Artisan on the World Stage: B.C. distillers at global whisky festival

At the 2020 Canadian Whisky Awards that kicked off the Victoria Whisky Festival in January, spirited British Columbia artisan producers from Sheringham Distillery, Dubh Glas Distillery, deVine Wines & Spirits and Shelter Point Distillery sat down for dinner with major players from Diageo (Crown Royal), Beam Suntory (Canadian Club), Pernod-Ricard (Wiser’s, Lot 40, Pike Creek and more) and Forty Creek. All of them came away as medal winners.

Photo credit Charlene Rooke

Photo credit Charlene Rooke

“Each year a few more of the newer distillers enter, some in serious competition and others just to get an idea of how their whisky compares with others. Some of these distillers have done very well, which I think encourages others to enter,” says Davin de Kergommeaux, founder of the Canadian Whisky Awards. Noting that the presence of small-batch distillers hasn’t changed his team’s judging protocol at all, de Kergommeaux, author of Canadian Whisky: the New Portable Expert and the upcoming Definitive Guide to Canadian Distilleries with co-author Blair Phillips says that new single-grain whisky categories, including single malt, were added this year, and “some small distillers already excel in that area.”

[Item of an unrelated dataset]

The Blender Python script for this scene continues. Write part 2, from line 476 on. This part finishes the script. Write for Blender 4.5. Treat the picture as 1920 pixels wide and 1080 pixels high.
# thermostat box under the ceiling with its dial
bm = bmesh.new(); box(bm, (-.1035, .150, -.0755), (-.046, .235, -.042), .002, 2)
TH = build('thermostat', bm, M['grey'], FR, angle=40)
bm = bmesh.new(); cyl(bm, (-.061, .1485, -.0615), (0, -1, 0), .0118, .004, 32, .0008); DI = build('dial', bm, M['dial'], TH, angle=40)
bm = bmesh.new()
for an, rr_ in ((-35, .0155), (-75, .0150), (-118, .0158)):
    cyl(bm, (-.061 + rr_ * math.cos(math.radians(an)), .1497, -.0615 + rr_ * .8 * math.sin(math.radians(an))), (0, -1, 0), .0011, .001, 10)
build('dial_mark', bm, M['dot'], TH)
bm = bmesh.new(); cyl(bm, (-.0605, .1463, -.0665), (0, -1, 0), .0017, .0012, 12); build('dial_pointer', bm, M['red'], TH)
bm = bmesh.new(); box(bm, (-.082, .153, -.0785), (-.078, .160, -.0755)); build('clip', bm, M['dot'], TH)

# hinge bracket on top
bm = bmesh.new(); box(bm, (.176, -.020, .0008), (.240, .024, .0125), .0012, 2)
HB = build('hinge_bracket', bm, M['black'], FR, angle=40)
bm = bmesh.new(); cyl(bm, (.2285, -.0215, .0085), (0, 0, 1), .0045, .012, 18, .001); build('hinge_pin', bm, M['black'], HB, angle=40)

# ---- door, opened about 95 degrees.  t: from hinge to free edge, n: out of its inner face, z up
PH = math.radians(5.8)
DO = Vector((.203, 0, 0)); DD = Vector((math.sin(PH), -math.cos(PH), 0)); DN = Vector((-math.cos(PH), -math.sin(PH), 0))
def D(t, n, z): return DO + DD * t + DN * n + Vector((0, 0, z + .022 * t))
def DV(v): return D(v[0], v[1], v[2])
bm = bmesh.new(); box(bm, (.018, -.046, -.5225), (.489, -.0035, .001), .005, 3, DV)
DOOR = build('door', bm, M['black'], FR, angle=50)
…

Case in point: Campbell River, B.C.-based Shelter Point won the Award of Excellence for Best All-Rye Whisky for its Single Cask Rye and Saskatchewan’s Last Mountain topped the another new category for its Single Cask 100% Wheat Whisky. In addition, deVine won an Award of Excellence for Best Whisky Spirit (a category recognizing spirits aged for less than the three-year Canadian requirement) for Ancient Grains, a unique mix of khorosan, spelt, emmer and einkorn grains with B.C. barley that’s barrel aged for one to two years. Delta distillery Goodridge&Williams scored a win for the domestic Value Whisky of the Year for its Western Grains bottling.

Ottawa’s North of Seven won Artisanal Distillery of the Year. In addition, multiple medal winners included B.C.’s Odd Society Spirits, Sheringham, Shelter Point, deVine and Dubh Glas plus artisan distilleries like Whitehorse, Yukon’s Two Brewers; Montreal’s Cirka Distilleries; Ontario’s Stalk & Barrel and Maverick Distillery; and Fils de Roy, representing New Brunswick and Quebec.

The influence of craft didn’t stop after the awards. During the Victoria Whisky Festival’s coveted masterclass sessions, Shelter Point’s Scottish distiller, Leon Webb, and operations manager, Jacob Wiebe, led 20 eager tasters through a video and slideshow story of the distillery, plus a flight of the farm-to-bottle whiskies. In another room, double-threat winemaker-distiller Ken Winchester and deVine’s Kevin Titcomb told another packed room about terroir, and how what grows together at the hilltop Saanich property goes into ultra-local vermouth, gin, honey rum, whisky and more.

“The masterclasses are popular with our attendees who are keen to taste the range of flavours on offer as well as discover what is new, while experiencing a behind-the-scenes look at what is coming next,” says Victoria Whisky Festival director and co-organizer Frank Hudson. Case in point: audience members asked Winchester for images of his beloved vintage German still, Brunhilde—the kind of quirky query people don’t ask of a massive industrial distillery.

At the Victoria Whisky Festival’s consumer whisky tasting, Canadian artisan producers from Victoria Distillers and Victoria Caledonian Distillery to Surrey, B.C.’s Central City Distillers were pouring alongside global brands. “It’s like an opportunity to become a fan before these companies become globally-known brands,” says Hudson. “Festival attendees are looking forward to being able to say, ‘I knew them when’” about new distilleries they discover through the Victoria Whisky Festival, Hudson says.